Espere que venga una guerra

-Esa actitud suya después del gol brasileño…

-¡Si me agarran a la salida me matan!… Yo no me acuerdo de nada. No me acuerdo ni dónde estuve. Aunque me ponga a pensar. A veces nos podemos a hablar con el Mono y me dice “te acordás de esto o de aquello”. Andá que te cure Lola, Mono. ¡Qué me voy a acordar de dieciocho años atrás! Dejame vivir tranquilo, Mono. Al pasado hay que dejarlo quieto. Mire lo que son las cosas: el que me hizo ir a Brasil fue don Luis Alberto Castagnola. Yo no quería, tenía treinta y tres años, en fin, no quería ir.

Sí, la innegable influencia de don Luis Alberto. A veces encontraba su coche estacionado en la calle y se detenía a esperarlo. Pero en esos años tenía también otra preocupación: la del trabajo. Pidió un empleo después de una práctica en el Estadio. Estaba presente un periodista de El Gráfico. Cuando salía se cruzaron sus miradas y Obdulio se adelantó a la objeción:

-Sí, ya sé lo que me va a decir. Que no soy patriota. Espere que venga una guerra y después júzgueme.

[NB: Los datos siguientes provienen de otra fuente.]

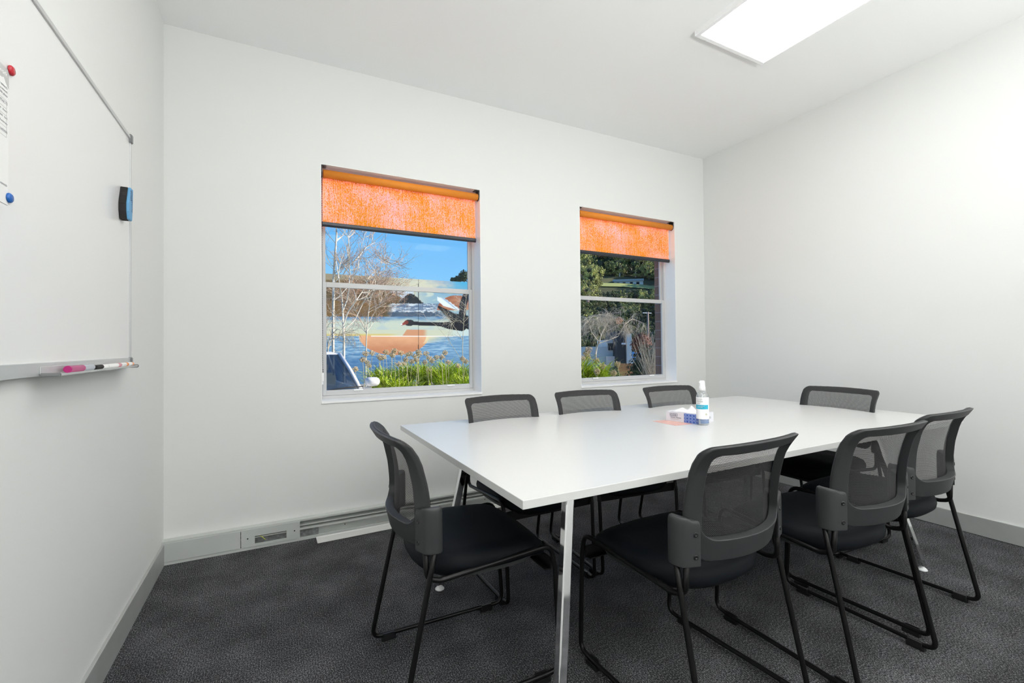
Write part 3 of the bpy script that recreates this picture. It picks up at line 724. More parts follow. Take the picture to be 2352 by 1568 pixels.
for (px_, py_), m_, t in (((30, 163), 'red', 'red round magnet at the top of the notice'), ((26, 455), 'blue', 'blue round magnet at the bottom of the notice')):
    p_ = at(px_, py_, 0, .022); bm = bmesh.new(); lathe(bm, [(0, 0), (.0108, 0), (.0112, .0015), (.0108, .0035), (.008, .0062), (0, .0068)], seg=24)
    o = bm_obj('magnet', bm, M[m_]); o.rotation_euler = (0, pi/2, 0); o.location = (nx+.0009, p_.y, p_.z); tag(o, t, 'magnet', 'round magnets on the whiteboard')

# ------------------------------------------------------------------ outdoors
GZ = -.45
FILL_W = 55
def depth_pt(px, py, d):
    v = Fv + Rv*((px-1176)/FPX) - Uv*((py-784)/FPX)
    return CAM+v*d
M['asphalt'] = mat('asphalt', (.34, .33, .30), .9, var=.2, vscale=3)
M['bark'] = mat('birch_bark', (.74, .66, .54), .7, var=.18, vscale=14)
M['twig'] = mat('brown_twigs', (.50, .36, .25), .8)
M['twiggrey'] = mat('grey_twigs', (.60, .52, .41), .8)
M['darktrunk'] = mat('dark_trunk', (.05, .04, .035), .9)
M['catkin'] = mat('dry_leaves', (.62, .35, .22), .8)
M['leafgreen'] = mat('agapanthus_leaf', (.48, .60, .05), .45, var=.5, vscale=6)
M['seed'] = mat('dry_seed_head', (.62, .50, .32), .8, var=.25, vscale=60)
M['stalk'] = mat('dry_stalk', (.52, .47, .30), .7)
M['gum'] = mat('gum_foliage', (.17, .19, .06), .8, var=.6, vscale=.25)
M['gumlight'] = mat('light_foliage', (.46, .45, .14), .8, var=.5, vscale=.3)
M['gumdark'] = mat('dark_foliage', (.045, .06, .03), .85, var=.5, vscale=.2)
M['hill'] = mat('hill_ground', (.10, .105, .04), .95, var=.5, vscale=.05)
M['lawn'] = mat('sunny_lawn', (.45, .48, .16), .9)
M['carwhite'] = mat('white_car_paint', (.80, .80, .79), .2, coat=.6)
M['tyre'] = mat('tyre', (.02, .02, .02), .8)
M['interior'] = mat('car_interior', (.02, .025, .03), .8)
M['cream'] = mat('cream_headrest', (.50, .46, .36), .7)
M['greyblue'] = mat('grey_blue_cladding', (.62, .65, .63), .7)
M['darkclad'] = mat('charcoal_cladding', (.035, .037, .04), .7)
M['palewall'] = mat('pale_wall', (.88, .78, .72), .8)
M['fence'] = mat('timber_fence', (.62, .26, .09), .7, var=.2, vscale=5)
M['bluecar'] = mat('blue_car_paint', (.08, .28, .62), .25, coat=.5)
M['housewhite'] = mat('house_white', (.75, .76, .76), .6)
M['roofgrey'] = mat('roof_grey', (.38, .42, .46), .6)
M['bushdark'] = mat('dark_bush', (.05, .07, .03), .8, var=.5, vscale=2)
M['redleaf'] = mat('russet_leaves', (.24, .085, .045), .8)
M['wood'] = mat('weathered_pole', (.30, .22, .18), .8)

bm = bmesh.new(); box(bm, -60, 400, .28, 500, GZ-.2, GZ); struct(bm_obj('ground', bm, M['asphalt']), 'asphalt and ground outside', 'ground')
bm = bmesh.new(); box(bm, -2.5, W+4, YB-1.5, .28, 3.31, 3.6); struct(bm_obj('roof', bm, M['roofgrey']), 'unseen flat roof over the room, added for its shadow', 'roof')  # out of view, added so the building throws a deeper shadow

# icosphere template for leaf clumps
def ico(sub):
    b = bmesh.new(); bmesh.ops.create_icosphere(b, subdivisions=sub, radius=1)
    v = [x.co.copy() for x in b.verts]; f = [[q.index for q in x.verts] for x in b.faces]; b.free(); return v, f
IC1, IC2 = ico(1), ico(2)
class Soup:
    def __init__(s): s.v = []; s.f = []; s.m = []
    def ball(s, c, r, t=IC1, rng=None, mi=0, jit=.25):
        n = len(s.v); rng = rng or random
        sx, sy, sz = (r*(1+rng.uniform(-jit, jit)) for _ in range(3))
        for p in t[0]:
            k = 1+rng.uniform(-jit, jit)*.6; s.v.append((c[0]+p.x*sx*k, c[1]+p.y*sy*k, c[2]+p.z*sz*k))
        for q in t[1]: s.f.append([i+n for i in q]); s.m.append(mi)
    def quad(s, c, a, b, mi=0):
        n = len(s.v); c = Vector(c)
        for p in (c-a-b, c+a-b, c+a+b, c-a+b): s.v.append(tuple(p))
        s.f.append([n, n+1, n+2, n+3]); s.m.append(mi)
    def stick(s, p, q, r0, r1, seg=4, mi=0):
        p, q = Vector(p), Vector(q); t = (q-p)
        if t.length < 1e-6: return
        t.normalize(); u = t.cross(Vector((.3, .5, .81))).normalized(); w = t.cross(u); n = len(s.v)
        for c, r in ((p, r0), (q, r1)):
            for k in range(seg):
                a = 2*pi*k/seg; s.v.append(tuple(c+(u*cos(a)+w*sin(a))*r))
        for k in range(seg): s.f.append([n+k, n+(k+1) % seg, n+seg+(k+1) % seg, n+seg+k]); s.m.append(mi)
    def build(s, name, m, parent=None, smooth=False, loc=None):
        me = bpy.data.meshes.new(name); o0 = Vector(loc) if loc is not None else Vector((0, 0, 0))
        me.from_pydata([tuple(Vector(v)-o0) for v in s.v], [], s.f); 
        o = link(name, me, m, parent, smooth)
        me.polygons.foreach_set('material_index', s.m); me.update()
        if loc is not None and parent is None: o.location = loc
        return o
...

La guerra ya estaba declarada, en Belho Horizonte fue la primera escaramuza, en Maracaná la épica batalla final.

“Cumplidos si nos hacen cuatro”

-¿Quién dio esas instrucciones de “dar la entrada”?

-¡Hay tantas ingratitudes! La gente cree que Maracaná fue todo perfecto, que todos cincharon para ganar porque después el reparto de medallas alcanzó para todos. De oro para los dirigentes, de plata para nosotros, eso sí. Mire, el doctor Jacobo, antes de la final, unos tres días antes, lo llamó al Omar y le dijo: “lo principal es que esta gente no nos haga seis goles. Con cuatro estamos cumplidos”. Los muchachos me contaban todo lo que pasaba, y cuando me lo vino a decir le pregunté por qué no lo había echado del hotel. Era lo que correspondía. Y en el vestuario hubo “instrucciones” parecidas: “guante blanco” dijeron, y estamos “cumplidos” jugando la final. Cuando estábamos solos en la cancha, nos pusimos de acuerdo, los de afuera son de palo: “cumplidos” sólo si éramos campeones. Y las cosas se dieron así, por esas casualidades se dieron así.

La noche de Maracaná

-Después del partido, en el hotel hubo una fiesta enorme y dieron la orden de que no saliera nadie. ¡Qué me van a sacar la libertad ahora! Ahora mando yo. Le pregunté a don Américo Gil qué se podía hacer allí y me dijo que hiciera lo que quisiera. Los dirigentes se fueron a un cabaret y querían tenernos encerrados, ¡por favor! Con Matucho quedamos dueños de todo y empezamos a tomar vino. Y otra botella. Y otra botella. Y otra botella. Yo estaba para cualquier cosa. Después salimos a caminar y llegamos a la cervecería de un amigo. Ahí me encontré con todos los cronistas que estaban cenando. Me presentaron a periodistas de Francia, de Italia, ¡qué sé yo! Nos invitaron pero fuimos a sentarnos en el mostrador y empezamos con la cerveza. Al rato pedí un par de frankfurters, cuando nos íbamos le digo a Matucho, “Bueno, pagá vos que yo no traje plata”. “¡Yo tampoco!” me dijo. No teníamos un centésimo… ¡Lo que son las cosas! ¡Qué calor! Menos mal que eran amigos y les dije “mañana vengo a pagarte”. En eso cae un grupo de brasileños que habían venido a hablar del partido con el dueño. “¡Qué yogador ese Obidulio!” y que de aquí y que de allá. “¿Sabés quién es ese?” les dice el dueño, “el mismísimo Obidulio”. Se pusieron a llorar los bayanos. “¡Qué yogador vocé!”, y de aquí y de allá. Me invitaron a salir con ellos a tomar un whisky. Le digo a Matucho, “mirá, voy a ir para que no crean que tengo miedo, ¡pero capaz que quieren tirarme al río!”. Volví al hotel a las siete de la mañana pensando encontrar a todos durmiendo. ¡Cristo madonna! ¡Qué durmiendo! De la emoción no había dormido nadie esa noche. Fui pieza por pieza haciendo firmar los banderines y llegué a la de Juancito López, donde también estaba Máspoli. Cuando me ve el grandote me pregunta: “¿Es cierto que ganamos ayer, Obdulio?”… ¡Dejame vivir tranquilo Roque! Mangué a don Américo y fui a pagar la cerveza. En el camino de vuelta me tomé otra botella de whisky. Si llego con ella al hotel, con los buitres que había, ¡Dios me libre!